Your task: Copy each line of the entries beneath that contains the word "follow".

○ ○ ○ ○

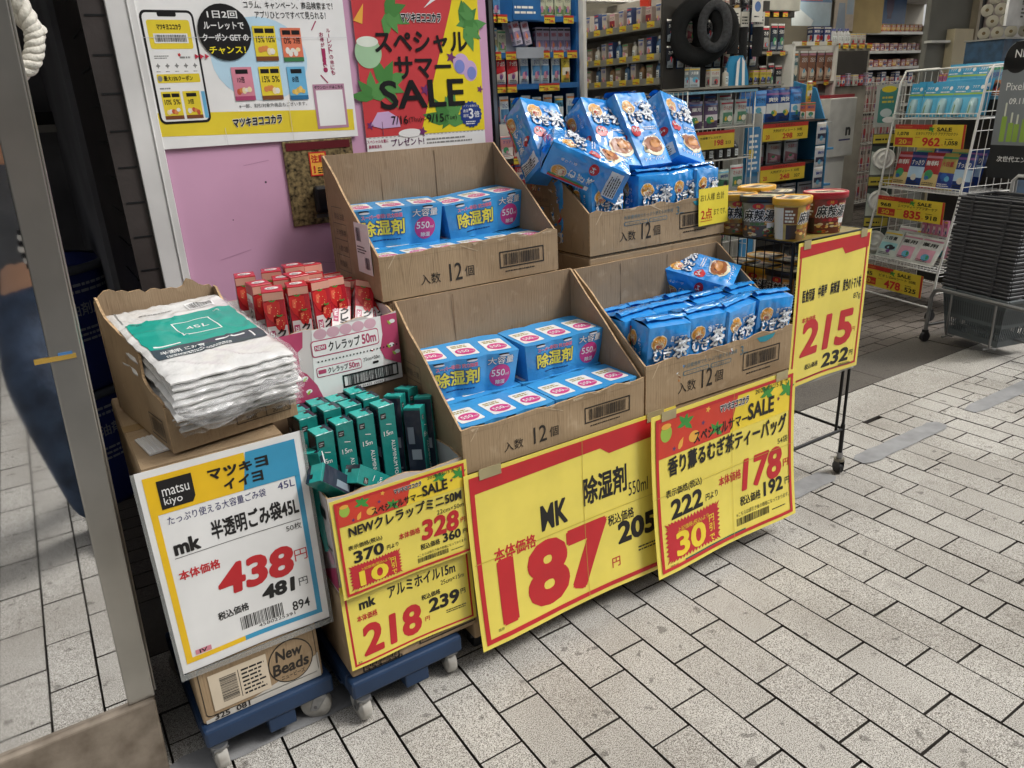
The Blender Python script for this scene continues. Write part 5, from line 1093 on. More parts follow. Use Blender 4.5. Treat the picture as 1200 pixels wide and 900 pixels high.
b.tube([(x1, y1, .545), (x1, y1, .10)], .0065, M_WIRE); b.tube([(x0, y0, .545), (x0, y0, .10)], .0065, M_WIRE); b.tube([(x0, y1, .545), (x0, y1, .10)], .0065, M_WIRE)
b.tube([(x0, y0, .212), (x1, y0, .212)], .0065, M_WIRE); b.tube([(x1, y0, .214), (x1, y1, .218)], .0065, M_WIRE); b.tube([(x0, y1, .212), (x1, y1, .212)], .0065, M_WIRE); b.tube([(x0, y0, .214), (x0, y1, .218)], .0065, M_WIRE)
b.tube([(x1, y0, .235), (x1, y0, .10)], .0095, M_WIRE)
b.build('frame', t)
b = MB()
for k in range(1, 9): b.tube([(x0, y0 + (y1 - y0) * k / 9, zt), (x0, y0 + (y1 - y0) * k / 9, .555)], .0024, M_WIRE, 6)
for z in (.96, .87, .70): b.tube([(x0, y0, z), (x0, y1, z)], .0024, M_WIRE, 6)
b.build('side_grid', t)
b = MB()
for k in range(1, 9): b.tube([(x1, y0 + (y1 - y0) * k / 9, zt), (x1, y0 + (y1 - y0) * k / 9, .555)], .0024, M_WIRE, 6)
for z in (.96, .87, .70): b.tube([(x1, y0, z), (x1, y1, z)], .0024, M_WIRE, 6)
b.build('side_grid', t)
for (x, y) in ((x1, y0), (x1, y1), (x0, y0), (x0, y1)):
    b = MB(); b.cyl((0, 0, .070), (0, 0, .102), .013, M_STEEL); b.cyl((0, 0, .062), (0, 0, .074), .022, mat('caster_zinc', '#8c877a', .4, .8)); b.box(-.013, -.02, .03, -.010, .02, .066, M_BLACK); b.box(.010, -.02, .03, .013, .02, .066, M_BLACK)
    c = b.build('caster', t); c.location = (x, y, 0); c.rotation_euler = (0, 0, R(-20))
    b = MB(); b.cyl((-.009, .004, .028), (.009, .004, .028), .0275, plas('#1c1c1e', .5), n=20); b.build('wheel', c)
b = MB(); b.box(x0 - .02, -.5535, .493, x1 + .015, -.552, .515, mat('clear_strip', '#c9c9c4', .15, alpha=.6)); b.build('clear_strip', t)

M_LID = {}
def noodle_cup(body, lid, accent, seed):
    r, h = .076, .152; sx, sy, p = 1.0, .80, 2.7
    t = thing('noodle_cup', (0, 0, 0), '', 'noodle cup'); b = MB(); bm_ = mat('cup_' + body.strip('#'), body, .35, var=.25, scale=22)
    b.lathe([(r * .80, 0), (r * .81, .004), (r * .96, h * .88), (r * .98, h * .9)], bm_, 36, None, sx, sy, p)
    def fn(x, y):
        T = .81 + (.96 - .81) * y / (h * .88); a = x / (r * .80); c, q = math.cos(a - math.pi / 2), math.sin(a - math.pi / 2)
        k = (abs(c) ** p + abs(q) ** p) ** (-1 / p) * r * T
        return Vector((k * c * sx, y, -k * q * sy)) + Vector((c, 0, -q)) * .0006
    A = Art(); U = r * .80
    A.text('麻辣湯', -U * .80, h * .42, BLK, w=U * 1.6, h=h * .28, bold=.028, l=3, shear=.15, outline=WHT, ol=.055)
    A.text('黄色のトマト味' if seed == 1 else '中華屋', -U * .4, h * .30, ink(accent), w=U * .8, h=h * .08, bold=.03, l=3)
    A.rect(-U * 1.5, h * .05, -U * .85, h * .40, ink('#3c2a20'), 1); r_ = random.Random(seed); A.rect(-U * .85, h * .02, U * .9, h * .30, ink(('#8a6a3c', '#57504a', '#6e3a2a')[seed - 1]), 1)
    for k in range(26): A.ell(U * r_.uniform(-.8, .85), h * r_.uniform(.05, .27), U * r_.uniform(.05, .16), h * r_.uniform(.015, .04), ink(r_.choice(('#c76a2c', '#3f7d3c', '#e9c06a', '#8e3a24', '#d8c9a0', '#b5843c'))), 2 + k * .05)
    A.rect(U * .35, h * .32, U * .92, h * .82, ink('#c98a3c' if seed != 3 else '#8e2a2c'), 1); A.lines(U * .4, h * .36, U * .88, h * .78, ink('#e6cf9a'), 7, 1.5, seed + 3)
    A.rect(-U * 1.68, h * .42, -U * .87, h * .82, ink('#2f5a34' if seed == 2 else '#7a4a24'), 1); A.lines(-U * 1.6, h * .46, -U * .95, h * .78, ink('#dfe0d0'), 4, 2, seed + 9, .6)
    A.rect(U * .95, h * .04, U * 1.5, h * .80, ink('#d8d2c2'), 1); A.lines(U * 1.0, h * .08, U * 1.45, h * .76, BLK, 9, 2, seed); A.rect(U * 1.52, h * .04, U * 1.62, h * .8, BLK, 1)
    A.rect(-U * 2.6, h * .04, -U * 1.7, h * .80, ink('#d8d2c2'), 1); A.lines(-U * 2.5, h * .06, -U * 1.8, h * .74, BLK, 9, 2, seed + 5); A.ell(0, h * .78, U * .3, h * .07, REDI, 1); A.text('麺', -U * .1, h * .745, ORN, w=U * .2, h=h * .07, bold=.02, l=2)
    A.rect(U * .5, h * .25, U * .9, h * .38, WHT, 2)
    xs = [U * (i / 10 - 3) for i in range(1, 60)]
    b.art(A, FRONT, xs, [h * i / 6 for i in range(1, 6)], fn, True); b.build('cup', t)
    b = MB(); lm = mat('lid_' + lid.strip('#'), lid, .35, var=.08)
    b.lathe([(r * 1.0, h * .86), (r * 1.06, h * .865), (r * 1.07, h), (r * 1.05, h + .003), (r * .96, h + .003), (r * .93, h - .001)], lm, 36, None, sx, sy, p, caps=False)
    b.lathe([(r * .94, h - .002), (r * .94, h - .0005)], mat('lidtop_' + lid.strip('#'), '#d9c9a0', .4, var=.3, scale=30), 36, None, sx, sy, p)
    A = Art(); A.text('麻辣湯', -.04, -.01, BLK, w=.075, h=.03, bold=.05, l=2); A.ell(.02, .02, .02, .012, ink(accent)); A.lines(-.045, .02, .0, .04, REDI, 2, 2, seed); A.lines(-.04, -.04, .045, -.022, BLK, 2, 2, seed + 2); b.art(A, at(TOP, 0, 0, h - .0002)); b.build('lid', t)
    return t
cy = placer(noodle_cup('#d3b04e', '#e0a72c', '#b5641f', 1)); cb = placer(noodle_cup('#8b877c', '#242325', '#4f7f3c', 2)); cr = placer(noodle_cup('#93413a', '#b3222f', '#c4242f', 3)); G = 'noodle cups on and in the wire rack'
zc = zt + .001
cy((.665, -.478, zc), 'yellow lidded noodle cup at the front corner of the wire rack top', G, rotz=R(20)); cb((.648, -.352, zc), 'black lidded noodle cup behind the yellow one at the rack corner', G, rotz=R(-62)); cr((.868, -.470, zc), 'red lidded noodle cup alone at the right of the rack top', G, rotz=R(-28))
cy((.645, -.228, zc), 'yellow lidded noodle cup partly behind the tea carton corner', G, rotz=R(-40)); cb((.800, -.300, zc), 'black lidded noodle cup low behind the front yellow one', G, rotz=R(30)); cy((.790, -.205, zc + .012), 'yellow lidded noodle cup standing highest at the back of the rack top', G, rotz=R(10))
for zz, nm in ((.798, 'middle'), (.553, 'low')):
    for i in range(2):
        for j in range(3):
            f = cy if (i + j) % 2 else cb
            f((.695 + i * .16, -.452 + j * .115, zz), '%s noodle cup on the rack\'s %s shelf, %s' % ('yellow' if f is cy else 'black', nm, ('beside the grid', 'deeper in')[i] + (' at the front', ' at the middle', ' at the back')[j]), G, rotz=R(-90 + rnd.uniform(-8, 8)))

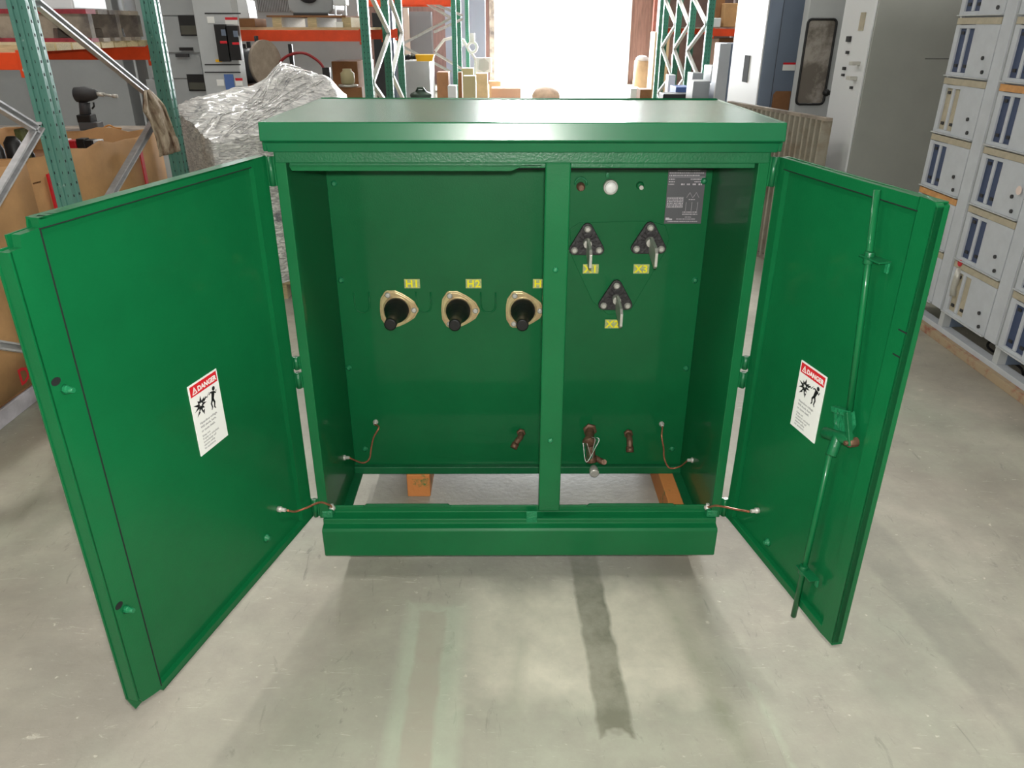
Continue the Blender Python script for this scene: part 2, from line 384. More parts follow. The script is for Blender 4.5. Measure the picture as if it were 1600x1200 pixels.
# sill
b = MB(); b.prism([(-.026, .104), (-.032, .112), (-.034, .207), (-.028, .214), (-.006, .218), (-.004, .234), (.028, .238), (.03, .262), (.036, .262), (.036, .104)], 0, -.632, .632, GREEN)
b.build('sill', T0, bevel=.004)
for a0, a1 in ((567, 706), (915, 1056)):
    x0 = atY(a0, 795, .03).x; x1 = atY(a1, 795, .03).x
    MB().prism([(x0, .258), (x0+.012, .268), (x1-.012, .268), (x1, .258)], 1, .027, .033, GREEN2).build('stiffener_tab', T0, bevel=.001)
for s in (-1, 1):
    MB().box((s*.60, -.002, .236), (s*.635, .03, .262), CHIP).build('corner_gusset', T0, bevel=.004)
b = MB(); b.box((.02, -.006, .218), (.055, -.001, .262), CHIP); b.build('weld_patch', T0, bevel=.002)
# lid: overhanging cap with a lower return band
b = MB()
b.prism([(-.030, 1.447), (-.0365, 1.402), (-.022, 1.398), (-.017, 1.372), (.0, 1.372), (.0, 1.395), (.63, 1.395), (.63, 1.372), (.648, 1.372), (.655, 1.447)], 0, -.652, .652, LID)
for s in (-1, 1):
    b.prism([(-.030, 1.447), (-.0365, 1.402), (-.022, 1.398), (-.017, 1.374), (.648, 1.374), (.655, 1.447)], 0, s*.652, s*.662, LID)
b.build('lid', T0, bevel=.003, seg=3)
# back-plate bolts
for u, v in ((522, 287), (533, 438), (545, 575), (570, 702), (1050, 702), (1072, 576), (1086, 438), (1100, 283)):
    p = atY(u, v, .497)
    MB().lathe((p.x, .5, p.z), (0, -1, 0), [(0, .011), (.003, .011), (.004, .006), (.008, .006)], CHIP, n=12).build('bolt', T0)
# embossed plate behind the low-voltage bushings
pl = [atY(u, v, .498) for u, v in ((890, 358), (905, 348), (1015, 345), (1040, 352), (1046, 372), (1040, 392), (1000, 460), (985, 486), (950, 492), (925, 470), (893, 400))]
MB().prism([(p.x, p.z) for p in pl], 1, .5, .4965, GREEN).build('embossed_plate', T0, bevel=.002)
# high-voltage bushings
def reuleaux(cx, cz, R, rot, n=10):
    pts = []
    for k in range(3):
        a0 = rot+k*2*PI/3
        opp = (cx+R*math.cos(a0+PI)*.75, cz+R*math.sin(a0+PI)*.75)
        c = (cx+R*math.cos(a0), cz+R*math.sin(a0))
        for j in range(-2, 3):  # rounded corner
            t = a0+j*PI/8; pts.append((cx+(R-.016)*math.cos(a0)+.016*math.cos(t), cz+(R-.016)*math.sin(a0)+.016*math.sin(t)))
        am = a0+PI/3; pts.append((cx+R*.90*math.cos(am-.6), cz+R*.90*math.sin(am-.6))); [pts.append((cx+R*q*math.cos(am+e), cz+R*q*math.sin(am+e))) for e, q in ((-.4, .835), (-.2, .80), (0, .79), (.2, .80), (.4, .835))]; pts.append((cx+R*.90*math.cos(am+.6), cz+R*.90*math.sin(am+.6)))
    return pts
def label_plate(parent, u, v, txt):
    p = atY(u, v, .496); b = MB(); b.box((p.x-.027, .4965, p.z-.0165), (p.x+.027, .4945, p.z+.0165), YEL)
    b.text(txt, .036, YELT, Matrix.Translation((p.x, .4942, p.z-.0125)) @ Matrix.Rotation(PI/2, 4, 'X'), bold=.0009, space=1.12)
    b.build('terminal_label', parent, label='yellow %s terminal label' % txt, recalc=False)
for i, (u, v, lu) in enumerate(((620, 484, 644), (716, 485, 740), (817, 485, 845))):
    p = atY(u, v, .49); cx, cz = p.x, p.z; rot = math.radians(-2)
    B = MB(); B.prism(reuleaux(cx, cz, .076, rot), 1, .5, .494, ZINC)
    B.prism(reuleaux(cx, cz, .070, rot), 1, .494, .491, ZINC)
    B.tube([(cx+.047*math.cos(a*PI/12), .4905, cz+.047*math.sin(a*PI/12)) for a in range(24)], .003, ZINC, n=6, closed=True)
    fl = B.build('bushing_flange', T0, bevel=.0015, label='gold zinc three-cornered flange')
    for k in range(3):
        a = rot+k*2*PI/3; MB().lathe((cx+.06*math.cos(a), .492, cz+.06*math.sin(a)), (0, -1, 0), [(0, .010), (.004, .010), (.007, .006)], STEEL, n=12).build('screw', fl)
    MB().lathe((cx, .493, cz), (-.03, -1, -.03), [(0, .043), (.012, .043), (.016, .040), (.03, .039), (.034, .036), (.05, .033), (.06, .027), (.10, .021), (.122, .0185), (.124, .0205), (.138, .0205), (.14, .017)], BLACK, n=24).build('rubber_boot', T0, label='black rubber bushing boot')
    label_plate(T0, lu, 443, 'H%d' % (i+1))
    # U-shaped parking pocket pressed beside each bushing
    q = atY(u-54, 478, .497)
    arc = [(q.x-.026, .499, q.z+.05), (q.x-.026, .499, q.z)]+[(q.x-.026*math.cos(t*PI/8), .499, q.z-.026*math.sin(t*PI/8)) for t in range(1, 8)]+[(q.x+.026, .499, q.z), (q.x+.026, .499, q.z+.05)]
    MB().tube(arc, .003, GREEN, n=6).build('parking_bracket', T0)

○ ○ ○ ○

Output of the exercise:
The Blender Python script for this scene continues. Write part 5, from line 1093 on. More parts follow. Use Blender 4.5. Treat the picture as 1200 pixels wide and 900 pixels high.
Continue the Blender Python script for this scene: part 2, from line 384. More parts follow. The script is for Blender 4.5. Measure the picture as if it were 1600x1200 pixels.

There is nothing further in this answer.